Kirk Keyes said:Sandy - I know you have the sensitometer now, but in what ways do you think a sensitometer with a step wedge would be better for sensitometry than an enlarger with a step wedge, especially if you can dedicate an enlarger to this use?
Kirk Keyes said:OK - I see it's purely a space saving consideration to use the sensitometer vs. enlarger.
I'm curious about the light integrator use - I'm not directly familiar with your model of sensitometer, but I would hope that they would have some form of voltage control for the lamp. It's tungsten, right? If so, and it is a 120VAC bulb it may not be voltage controlled, but if it is 12V, then I bet it is. If they have a halfway decent electronic timer, you should be able to get +/- 1/60th of a second for the exposure. Most of the digital darkroom timers I've checked are listed as being that accurate. At around 1 second or more, that seems more than precise enough. That's +/- one thirtieth of a stop.
So if the lamp voltage is controlled and the timer is that accurate, do you need to worry about using an integrator?
I would also try to not use the lamp brightness variable resistor to change the lamp brightness. it will change the color temp of the bulb, and you probably want it to be at it's brightest setting to get the bulb as close to 3200K for the 80A to convert to daylight.
Jorge said:Well yeah you should have posted your intention before you got it...
Mine is a Dupont sensitometer that had all kinds of scales but the best thing was that the light intensity and exposure time can be adjusted to give exposure of under a second. I have calibrated it for both 100 and 400 film exposures at 1/2 sec. All that for 20 bucks...sometimes E bay does work...[/QUOTE
This is true....arent you worried about reciprocity with 2.5 sec exposures?sanking said:Well, you are right of course in that I should have made my intentions know. But hell, I bought the Wejex, in box as new, for less than the price of six-pack of Heineken, so not much lost if I can not make it do what I want.
Sandy
jdef said:The potential exists for a system that allows the user to quickly and efficiently calibrate film exposure and development to printing paper, and even determine printing exposure with great accuracy, it seems it's just a matter of puting the pieces together. The pieces, I think, include:
Jay
Jorge said:This is true....arent you worried about reciprocity with 2.5 sec exposures?
I guess you are stuck with tmy then....no reciprocity up to 3 secs....sanking said:Of course I am concerned about reciprocity with exposures of 2.5 seconds. I thought I made that clear in my first posting.
Anything over about 0.5 second exposure is likely to result in reciprocity failure with most B&W films.
Sandy
"Jorge said:I guess you are stuck with tmy then....no reciprocity up to 3 secs....

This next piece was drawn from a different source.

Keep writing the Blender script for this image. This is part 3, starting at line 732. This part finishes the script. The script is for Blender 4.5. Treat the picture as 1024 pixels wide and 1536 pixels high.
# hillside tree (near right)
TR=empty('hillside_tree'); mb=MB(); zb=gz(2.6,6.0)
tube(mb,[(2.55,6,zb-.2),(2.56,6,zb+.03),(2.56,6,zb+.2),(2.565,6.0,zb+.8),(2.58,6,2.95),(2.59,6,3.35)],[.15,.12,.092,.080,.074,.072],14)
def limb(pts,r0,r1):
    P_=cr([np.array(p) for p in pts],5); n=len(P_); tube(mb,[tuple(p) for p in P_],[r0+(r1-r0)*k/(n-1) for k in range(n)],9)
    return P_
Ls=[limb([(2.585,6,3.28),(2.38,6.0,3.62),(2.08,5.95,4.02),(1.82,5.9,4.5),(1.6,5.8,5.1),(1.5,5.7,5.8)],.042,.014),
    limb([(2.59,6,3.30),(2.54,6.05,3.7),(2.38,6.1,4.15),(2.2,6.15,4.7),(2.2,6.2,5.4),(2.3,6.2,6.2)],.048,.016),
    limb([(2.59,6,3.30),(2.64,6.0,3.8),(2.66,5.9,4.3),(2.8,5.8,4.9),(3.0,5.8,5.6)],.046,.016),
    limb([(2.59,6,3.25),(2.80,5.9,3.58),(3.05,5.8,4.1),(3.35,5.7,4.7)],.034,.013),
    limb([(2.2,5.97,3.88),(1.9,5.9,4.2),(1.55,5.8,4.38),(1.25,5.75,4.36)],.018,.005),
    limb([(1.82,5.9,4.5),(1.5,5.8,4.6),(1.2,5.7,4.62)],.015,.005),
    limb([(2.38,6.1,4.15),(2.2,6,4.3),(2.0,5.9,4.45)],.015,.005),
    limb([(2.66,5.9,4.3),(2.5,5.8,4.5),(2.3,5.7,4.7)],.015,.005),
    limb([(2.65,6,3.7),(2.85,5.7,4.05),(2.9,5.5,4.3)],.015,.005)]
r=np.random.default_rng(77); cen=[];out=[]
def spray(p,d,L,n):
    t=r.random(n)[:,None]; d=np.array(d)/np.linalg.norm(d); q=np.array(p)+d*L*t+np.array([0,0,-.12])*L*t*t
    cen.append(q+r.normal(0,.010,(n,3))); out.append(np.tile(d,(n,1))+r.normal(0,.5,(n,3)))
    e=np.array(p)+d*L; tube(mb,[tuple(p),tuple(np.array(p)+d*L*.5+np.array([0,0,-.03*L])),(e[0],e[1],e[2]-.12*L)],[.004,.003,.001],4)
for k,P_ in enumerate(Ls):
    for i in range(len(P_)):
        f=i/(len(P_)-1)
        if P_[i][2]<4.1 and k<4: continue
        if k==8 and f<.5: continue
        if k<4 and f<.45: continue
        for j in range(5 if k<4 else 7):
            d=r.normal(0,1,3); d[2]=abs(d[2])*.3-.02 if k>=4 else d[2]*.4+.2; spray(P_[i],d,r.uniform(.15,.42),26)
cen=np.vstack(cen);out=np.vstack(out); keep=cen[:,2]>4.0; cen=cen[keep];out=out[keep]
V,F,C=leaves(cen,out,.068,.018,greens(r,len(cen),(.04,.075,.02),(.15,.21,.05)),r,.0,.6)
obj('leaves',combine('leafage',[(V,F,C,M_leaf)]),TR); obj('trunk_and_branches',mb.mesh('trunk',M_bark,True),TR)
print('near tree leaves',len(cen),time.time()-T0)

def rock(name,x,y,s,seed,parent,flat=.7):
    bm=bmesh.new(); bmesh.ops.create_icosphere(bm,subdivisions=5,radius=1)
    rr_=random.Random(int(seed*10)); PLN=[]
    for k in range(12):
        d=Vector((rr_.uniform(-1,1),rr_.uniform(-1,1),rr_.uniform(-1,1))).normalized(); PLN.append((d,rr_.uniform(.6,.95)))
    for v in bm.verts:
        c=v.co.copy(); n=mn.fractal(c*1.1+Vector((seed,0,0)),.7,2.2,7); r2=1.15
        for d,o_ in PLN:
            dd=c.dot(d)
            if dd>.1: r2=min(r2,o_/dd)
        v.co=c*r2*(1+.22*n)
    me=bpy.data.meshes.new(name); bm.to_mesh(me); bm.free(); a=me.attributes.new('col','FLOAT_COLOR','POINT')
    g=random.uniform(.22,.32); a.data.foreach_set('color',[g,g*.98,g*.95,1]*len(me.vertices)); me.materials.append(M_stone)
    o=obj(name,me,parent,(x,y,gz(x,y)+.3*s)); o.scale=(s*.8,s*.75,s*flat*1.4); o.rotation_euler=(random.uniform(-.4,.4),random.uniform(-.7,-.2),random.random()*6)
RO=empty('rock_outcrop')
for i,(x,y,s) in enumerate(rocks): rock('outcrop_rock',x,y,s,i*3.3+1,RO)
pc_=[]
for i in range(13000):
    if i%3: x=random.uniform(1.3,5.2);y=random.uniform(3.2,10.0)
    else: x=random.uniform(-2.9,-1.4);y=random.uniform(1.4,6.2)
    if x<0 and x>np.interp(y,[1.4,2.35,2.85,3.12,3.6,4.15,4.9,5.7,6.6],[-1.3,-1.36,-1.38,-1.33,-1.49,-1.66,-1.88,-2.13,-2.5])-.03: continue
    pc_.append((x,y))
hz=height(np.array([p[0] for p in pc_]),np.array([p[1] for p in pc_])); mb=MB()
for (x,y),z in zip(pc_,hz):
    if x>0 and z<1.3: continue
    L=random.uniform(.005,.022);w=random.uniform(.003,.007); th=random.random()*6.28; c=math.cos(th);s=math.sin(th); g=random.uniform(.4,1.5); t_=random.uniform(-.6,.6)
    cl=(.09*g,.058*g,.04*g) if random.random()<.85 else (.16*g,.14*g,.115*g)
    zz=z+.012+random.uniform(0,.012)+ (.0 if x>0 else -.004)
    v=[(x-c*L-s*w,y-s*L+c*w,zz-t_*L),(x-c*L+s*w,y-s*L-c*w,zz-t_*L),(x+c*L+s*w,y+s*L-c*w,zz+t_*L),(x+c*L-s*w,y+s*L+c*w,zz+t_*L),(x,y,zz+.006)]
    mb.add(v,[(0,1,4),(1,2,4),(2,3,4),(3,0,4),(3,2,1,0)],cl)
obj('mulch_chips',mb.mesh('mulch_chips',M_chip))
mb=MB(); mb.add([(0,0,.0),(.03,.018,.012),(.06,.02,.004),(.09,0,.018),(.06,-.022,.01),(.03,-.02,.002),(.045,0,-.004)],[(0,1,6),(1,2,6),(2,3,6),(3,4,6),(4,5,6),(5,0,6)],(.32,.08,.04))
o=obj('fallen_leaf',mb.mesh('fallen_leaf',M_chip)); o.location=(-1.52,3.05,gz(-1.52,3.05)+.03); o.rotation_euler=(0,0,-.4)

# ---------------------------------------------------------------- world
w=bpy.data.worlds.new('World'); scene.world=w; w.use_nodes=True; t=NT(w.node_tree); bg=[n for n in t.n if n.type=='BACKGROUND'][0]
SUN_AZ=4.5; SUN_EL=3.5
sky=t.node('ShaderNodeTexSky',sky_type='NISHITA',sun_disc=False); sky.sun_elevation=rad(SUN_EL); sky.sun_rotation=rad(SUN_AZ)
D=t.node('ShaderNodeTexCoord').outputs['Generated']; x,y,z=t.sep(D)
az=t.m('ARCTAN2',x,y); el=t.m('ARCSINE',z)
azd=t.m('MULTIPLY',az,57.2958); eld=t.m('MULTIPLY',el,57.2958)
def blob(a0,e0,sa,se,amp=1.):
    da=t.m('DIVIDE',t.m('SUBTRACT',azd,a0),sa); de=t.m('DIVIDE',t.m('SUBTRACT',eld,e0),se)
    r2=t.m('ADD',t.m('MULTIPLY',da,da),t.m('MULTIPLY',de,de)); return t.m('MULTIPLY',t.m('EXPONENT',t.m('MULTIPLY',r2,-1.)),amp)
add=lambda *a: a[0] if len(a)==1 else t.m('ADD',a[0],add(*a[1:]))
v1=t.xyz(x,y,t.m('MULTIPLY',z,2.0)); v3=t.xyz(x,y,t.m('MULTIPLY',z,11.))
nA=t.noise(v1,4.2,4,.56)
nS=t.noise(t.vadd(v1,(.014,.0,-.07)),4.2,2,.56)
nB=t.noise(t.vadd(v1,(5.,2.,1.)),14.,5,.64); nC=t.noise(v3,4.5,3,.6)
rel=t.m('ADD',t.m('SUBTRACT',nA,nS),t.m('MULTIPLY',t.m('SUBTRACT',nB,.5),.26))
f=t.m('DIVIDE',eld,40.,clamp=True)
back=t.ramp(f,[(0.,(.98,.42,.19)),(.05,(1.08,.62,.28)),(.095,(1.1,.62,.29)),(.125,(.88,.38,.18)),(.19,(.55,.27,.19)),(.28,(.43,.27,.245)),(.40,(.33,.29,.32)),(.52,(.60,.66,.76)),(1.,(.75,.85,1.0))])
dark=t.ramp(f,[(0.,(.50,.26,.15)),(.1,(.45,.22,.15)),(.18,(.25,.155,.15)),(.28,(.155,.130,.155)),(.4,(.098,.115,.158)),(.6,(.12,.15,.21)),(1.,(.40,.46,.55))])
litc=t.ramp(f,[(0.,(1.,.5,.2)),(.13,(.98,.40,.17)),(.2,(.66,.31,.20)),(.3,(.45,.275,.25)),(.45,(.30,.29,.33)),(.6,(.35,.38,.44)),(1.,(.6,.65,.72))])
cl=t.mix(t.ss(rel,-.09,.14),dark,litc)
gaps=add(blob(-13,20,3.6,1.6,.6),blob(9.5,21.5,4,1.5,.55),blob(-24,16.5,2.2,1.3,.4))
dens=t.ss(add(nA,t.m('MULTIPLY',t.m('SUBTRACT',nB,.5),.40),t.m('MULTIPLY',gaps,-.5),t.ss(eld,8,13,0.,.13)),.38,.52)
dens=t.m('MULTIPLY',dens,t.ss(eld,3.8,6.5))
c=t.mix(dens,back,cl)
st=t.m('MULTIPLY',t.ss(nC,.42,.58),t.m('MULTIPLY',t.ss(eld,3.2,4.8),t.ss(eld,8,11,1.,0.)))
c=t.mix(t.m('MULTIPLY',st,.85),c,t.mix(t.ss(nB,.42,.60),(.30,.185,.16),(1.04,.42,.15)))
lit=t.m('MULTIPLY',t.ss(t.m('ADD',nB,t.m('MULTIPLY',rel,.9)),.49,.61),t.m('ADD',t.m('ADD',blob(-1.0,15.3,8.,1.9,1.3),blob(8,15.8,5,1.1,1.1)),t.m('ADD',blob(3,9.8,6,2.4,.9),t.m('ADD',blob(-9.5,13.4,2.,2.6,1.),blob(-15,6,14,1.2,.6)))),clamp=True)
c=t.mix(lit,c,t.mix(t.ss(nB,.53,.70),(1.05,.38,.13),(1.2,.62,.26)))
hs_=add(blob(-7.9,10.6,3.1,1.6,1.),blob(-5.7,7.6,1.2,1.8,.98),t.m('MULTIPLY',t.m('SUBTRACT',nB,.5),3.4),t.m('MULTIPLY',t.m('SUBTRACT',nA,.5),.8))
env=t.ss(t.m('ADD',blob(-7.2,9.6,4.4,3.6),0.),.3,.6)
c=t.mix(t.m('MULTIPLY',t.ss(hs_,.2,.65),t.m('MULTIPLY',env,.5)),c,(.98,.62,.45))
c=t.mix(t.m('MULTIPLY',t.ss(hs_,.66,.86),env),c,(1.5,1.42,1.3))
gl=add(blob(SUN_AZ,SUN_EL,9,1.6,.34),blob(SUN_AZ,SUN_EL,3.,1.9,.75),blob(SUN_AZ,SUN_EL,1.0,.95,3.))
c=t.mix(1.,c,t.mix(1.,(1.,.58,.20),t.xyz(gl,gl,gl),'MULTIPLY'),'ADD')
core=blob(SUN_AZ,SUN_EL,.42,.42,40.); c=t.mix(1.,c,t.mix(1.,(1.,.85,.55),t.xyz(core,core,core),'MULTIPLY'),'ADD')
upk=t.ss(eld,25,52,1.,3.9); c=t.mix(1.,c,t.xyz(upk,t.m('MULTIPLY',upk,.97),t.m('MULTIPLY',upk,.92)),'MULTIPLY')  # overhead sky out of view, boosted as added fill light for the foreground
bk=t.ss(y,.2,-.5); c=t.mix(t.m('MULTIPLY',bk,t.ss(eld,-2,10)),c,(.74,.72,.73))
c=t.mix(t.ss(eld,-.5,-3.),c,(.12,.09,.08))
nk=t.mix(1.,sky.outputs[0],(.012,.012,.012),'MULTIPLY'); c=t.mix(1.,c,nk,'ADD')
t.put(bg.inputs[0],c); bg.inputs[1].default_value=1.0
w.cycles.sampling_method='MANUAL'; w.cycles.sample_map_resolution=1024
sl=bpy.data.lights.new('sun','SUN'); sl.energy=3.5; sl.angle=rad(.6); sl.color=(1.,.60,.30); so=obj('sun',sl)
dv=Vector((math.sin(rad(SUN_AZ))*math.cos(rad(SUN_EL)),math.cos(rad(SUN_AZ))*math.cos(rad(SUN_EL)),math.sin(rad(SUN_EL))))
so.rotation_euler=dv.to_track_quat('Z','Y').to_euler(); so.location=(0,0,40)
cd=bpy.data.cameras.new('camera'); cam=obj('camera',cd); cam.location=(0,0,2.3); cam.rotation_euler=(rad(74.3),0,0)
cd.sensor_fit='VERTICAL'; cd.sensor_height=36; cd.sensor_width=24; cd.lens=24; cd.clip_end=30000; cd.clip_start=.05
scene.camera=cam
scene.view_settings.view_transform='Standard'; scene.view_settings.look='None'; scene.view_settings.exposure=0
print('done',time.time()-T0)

So, how are you going to "calculate" the exposure of regular film if the gizmo is set to expose for 2.5 secs?
jdef said:Keep up the good work, Sandy, and please keep us posted on your progress.
Jay
Jorge said:I guess you are stuck with tmy then....no reciprocity up to 3 secs....
sanking said:As best I can determine the Tobias Wejex operates at 60 Hz. A.C. at 115 Volts at .15 amps. No 12v DC here.
Do you think I get more stable results operating it through an AC/DC inverter?
sanking said:Use of the Metrolux will allow exposures of down to 0.1 seconds, with accuracy of about 1/100 of a stop.
Kirk Keyes said:Wow - that's pretty impressive. I'm not sure why you need 1/100 of a stop accuracy at 0.1 seconds though. Does it really do that at that short of a speed, or is it more like +/- 0.1 seconds and then with a 10 second exposure that's 1/100th of a stop?
Kirk - www.keyesphoto.com
jdef said:To calibrate the Wejex one must expose a strip of the film to which one wishes to calibrate, process in a standard developer, like D-76 or Xtol, or whatever one chooses as the standard, measure the low densities with a densitometer, adjust and repeat as necessary until the target densities are acheived. Every time the light intensity is adjusted, one must take the cover off of the sensitometer, make the adjustment, and replace the cover for the exposure. Very inconvenient, to say the least
sanking said:Kirk,
Light integration is like water through a dam. Whether the duration is 1/100 of a second or one hour the amount of water that passes through the gate is easily measured.
However, the accuracy for my integrating system, as stated, is 1/100 of a stop at an exposures of 1.0 second, not 1/100 of a stop at 0.1 seconds. Sorry for the inaccurate data.
Sandy
Kirk Keyes said:Also, aren't most of your exposures in the 1 second range anyway? Mine often are by the time I start putting filters on the lens and stopping down.
jdef said:Do you mean something like measuring the light output of the sensitometer at the film plane, with a light meter, and finding the EV that corresponds to a 2.5 second exposure?